Uma vez que as geleiras tiverem derretido, o Ganges, o Brahmaputra e o Indus não serão mais alimentados. Ora, 80% dos recursos em água do Ganges, por exemplo, provêm do derretimento das geleiras. Num relatório que foi publicado em 6 de abril, o Grupo Internacional de Especialistas para o Estudo do Clima (Giec) emitiu a hipótese segundo a qual os rios indianos poderiam ficar cheios apenas durante uma determinada temporada do ano. Secos durante o inverno, eles seriam tomados pelas águas somente durante as monções, no verão.

A queda do nível das águas dos rios poderia ter conseqüências desastrosas para os habitantes das planícies do norte da Índia. A irrigação, a produção de energia hidrelétrica e os recursos de água potável seriam duramente atingidos. O WWF (sigla em inglês para Fundo Mundial para a Natureza) já está se preparando para uma tal eventualidade.

"Em breve, nós iremos experimentar programas em duas aldeias situadas à beira do Ganges, com o objetivo de ajudar os camponeses a adaptarem os seus métodos de cultura, em caso de enchente seguida por uma queda abrupta do nível da água do rio", explica Prakash Rao, um pesquisador encarregado do programa de luta contra o aquecimento climático. A queda de nível do rio Ganges poderia vitimar cerca de 40 milhões de pessoas que vivem nos seus arredores até Nova Déli, isso porque este rio sagrado alimenta a capital indiana através de canais.

Para substituir as geleiras naturais que se encontram em processo de desaparecimento, um engenheiro começou a construir geleiras artificiais nos planaltos os mais elevados do Ladakh, desviando as águas dos rios. A água desviada é armazenada em reservatórios construídos no flanco da montanha, a mais de 4.000 metros de altitude.

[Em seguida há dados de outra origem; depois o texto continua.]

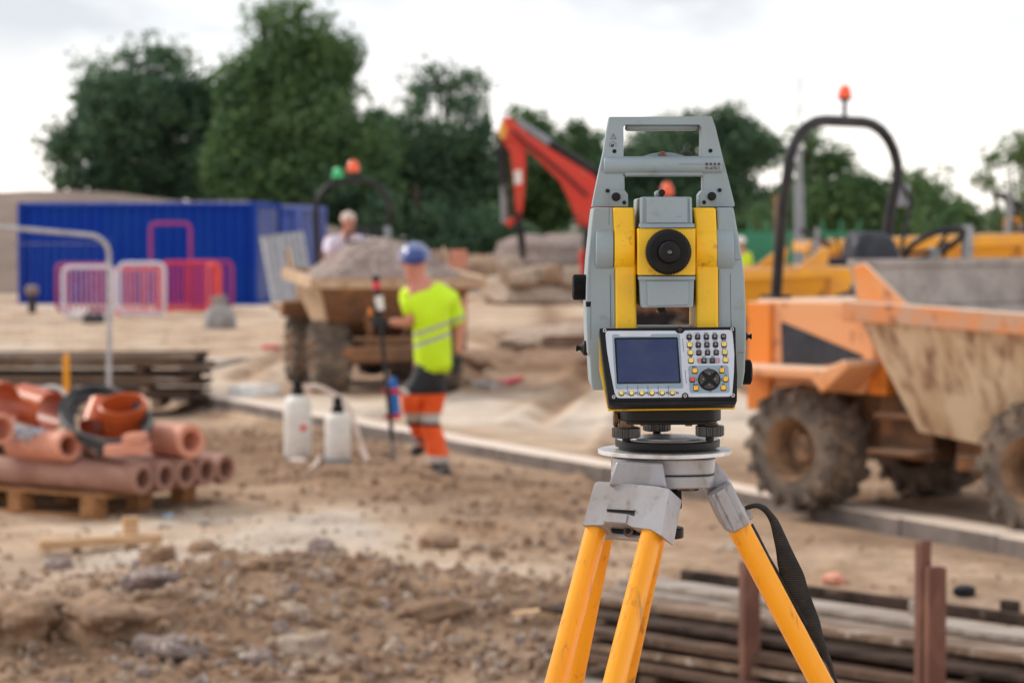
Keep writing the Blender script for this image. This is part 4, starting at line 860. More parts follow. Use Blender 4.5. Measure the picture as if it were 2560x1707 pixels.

"Mas, será que o trabalho do homem pode mesmo substituir o da natureza?", se pergunta Syed Iqbal Hasnain, com certo ceticismo. "Se não houver uma redução sensível das emissões de gases geradores do efeito-estufa, nós estaremos caminhando de modo irresistível rumo à catástrofe", prossegue, "e vale acrescentar que o subcontinente indiano é diretamente responsável por esta situação, pois sabemos que as geleiras do Himalaia são particularmente sensíveis aos gases geradores do efeito-estufa emitidos na região".

Em 16 de maio, vários ministros do governo indiano se reuniram para elaborar uma estratégia de luta contra o aquecimento climático. "Aquela foi mais uma reunião, não mais, já que não houve decisão alguma e que nós seguimos sem nenhuma medida no curto ou médio prazo", conclui, com amargura, Syed Iqbal Hasnain.

Os três grandes rios indianos

O Ganges: com 2.510 quilômetros de comprimento, ele tem a sua fonte situada na geleira de Gangotri, a 7.756 metros de altitude, no Himalaia, e desemboca na baia do Bengala, no Bangladesh. Ele permite a subsistência de mais de 400 milhões de habitantes, dos quais a maioria vive em função da agricultura.

O Brahmaputra: com 2.900 quilômetros de comprimento, ele tem a sua fonte nos maciços himalaianos do Tibet, e então atravessa a Índia para desembocar no delta do Ganges, no Bangladesh.

O Indus: com extensão de 3.200 quilômetros, ele tem a sua fonte no Tibet, atravessa a Índia e desemboca no mar de Arábia, em Karachi, no Paquistão. Fonte principal de água potável no Paquistão, ele irriga as planícies agrícolas do Pendjab, ao norte da Índia.